Taxing The Poor

Democrats. You just can’t make them up. Nor would you want to. They are the great nannies of America, that last line of defense, standing between us and the unrelenting scourges of salt, toys, crosses, and liberty. Taxers of the rich, defenders of the poor! And taxers of the poor. Wait, wha …?

Yes, once again, the nanny-staters have come up against the law of unintended consequences. This time, in the form of a sin tax. From Jazz Shaw, writing at Hot Air:

Democrats need to figure out a way to fund the Individuals with Disabilities Education Act and do so without running up more debt. (Which the GOP isn’t going to allow at this point, obviously.) So what’s the solution? More taxes, of course! And true to form, they’ll go back to the well of “sin taxes” which generate the least opposition in public, but disproportionately affect the poor.


At issue is Senate Bill 1403, a bill that would provide funding by “essentially doubling the excise tax on cigarettes and small cigars.”

Now I know what you’re thinking “Hey the Monopoly guy ain’t that poor, and he smokes TINY cigars.” Well I would answer that A) he’s a tiny dude and B) if you want to get him good, why not tax monocles? But nevertheless it’s true, sin taxes do generally impact the poor more than the wealthy. We saw this the last time they increased the cigarette tax.
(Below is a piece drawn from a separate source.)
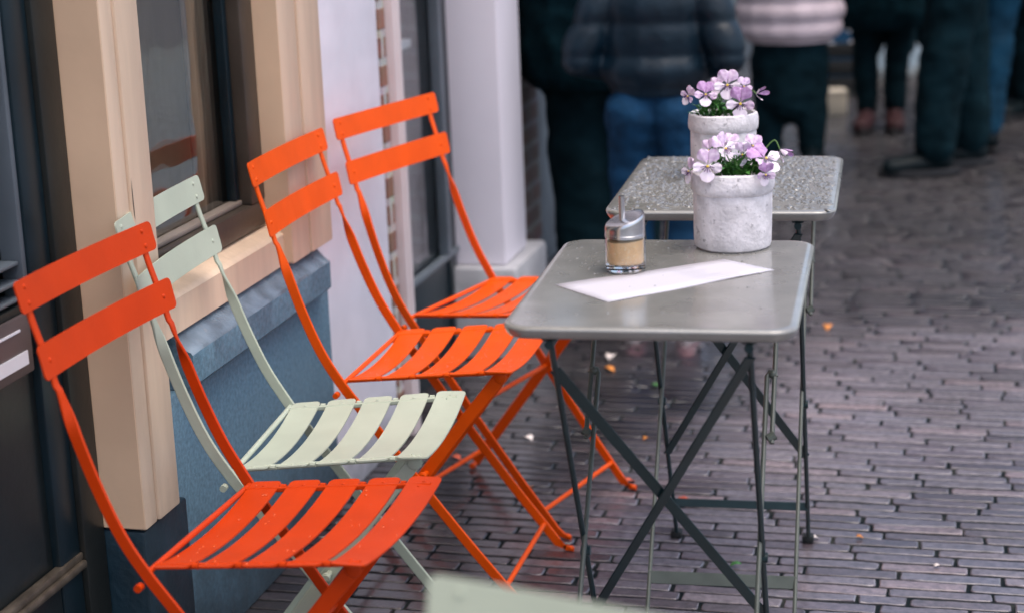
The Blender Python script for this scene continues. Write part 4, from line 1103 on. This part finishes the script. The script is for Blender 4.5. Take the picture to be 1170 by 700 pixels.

Behavior modification by taxation is a poorly thought out idea. But it’s a favorite of liberals. Remember the infamous video that went around in 2008 where people were advocating huge taxes on gasoline to encourage .. greenness I guess? Or the so-called “car tax” idea? It’s not behavior modification, it’s behavior punishment. Unjust punishment, as driving and smoking are perfectly legal; and the former usually perfectly necessary. Here’s Jazz Shaw again, on the cigarette tax:

If you want to have a discussion about the harmful effects of smoking, then fine. Let’s have that debate. But the real question here remains … is it part of the government’s job to regulate this behavior? And, if so, why don’t the Democrats simply push to make tobacco a controlled substance like any other drug and ban its general use?

Good questions. I would just add one more question for sponsor Senator Patty Murray (D-WA): Why do you hate poor people?